Clara experimented with treating the wood ties with creosote and found that it halted the decay and protected them against rot. The railway companies began using her creosote protection technique, saving upwards of $2 million a year. Clara considered this to be one of her most valuable achievements. Her most personally significant achievement was the establishment of a reference culture collection representative of the organisms found in the field. To this day, her collection is still kept at the lab.
Challenges in the field
Her biggest challenge was working in a largely male-dominated field. When Clara visited the forestry reserve in Petawawa, Ontario, to study her research plot, there were no suitable housing arrangements for women. Though her male counterparts stayed on the reserve, she was forced to stay at a hotel five kilometres away in Chalk River.
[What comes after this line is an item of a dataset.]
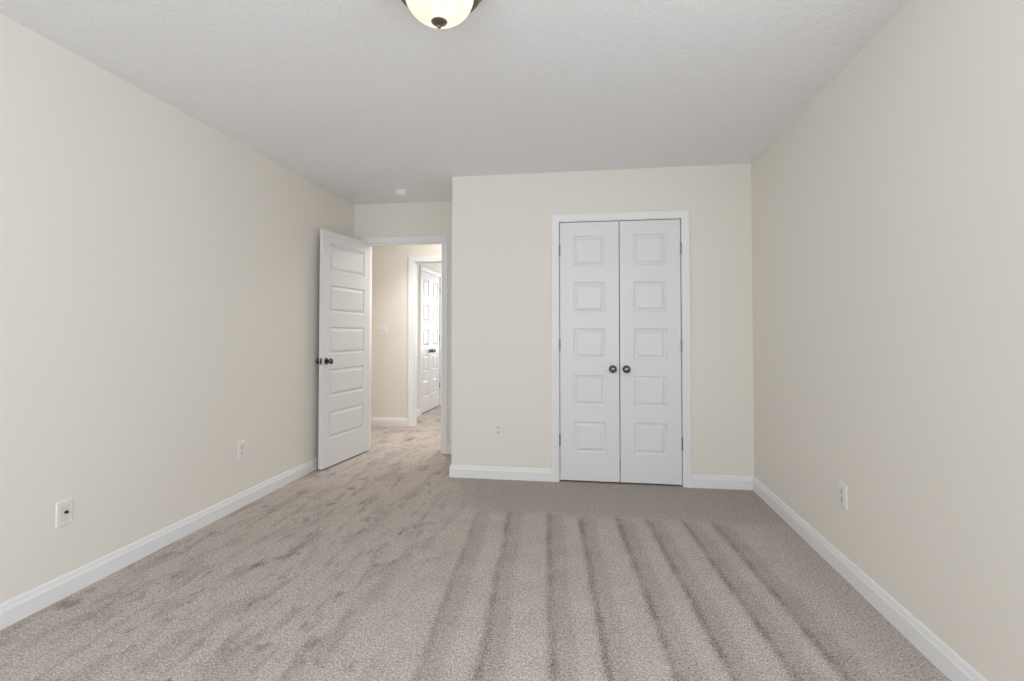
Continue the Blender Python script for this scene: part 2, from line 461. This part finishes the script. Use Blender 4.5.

Another time, Clara was asked to give a speech to the Pulp and Paper Institute on slime in pulp and paper mills, a subject she had been researching. The speech was to be given at the Château Laurier hotel in Ottawa, but because women were not invited to the dinner, she had to wait in one of the private rooms until the members had finished eating. Her speech was well received and noted as one of the best given to the institute that year.
Academic achievements
Clara published papers on her research findings on stain and decay in lumber-seasoning yards in both scholarly and government publications into the 1950s. In 1928, she presented a paper at the Third British Empire Forestry Conference held in Australia and New Zealand, an impressive achievement for a woman in that era.
She retired as chief of timber pathology at the Ottawa Forest Products Laboratories in 1954. (The Forest Products Laboratories were privatized in 1979 and became Forintek.)
Life achievements
1924 Received a doctorate in forestry from the University of Toronto.
1925 Hired by the Forest Products Laboratories of Canada at McGill University in Montréal.
1928 Presented a paper at the Third British Empire Forestry Conference in Australia and New Zealand in 1928.
1954 Retired as chief of timber pathology at the Ottawa Forest Products Laboratories.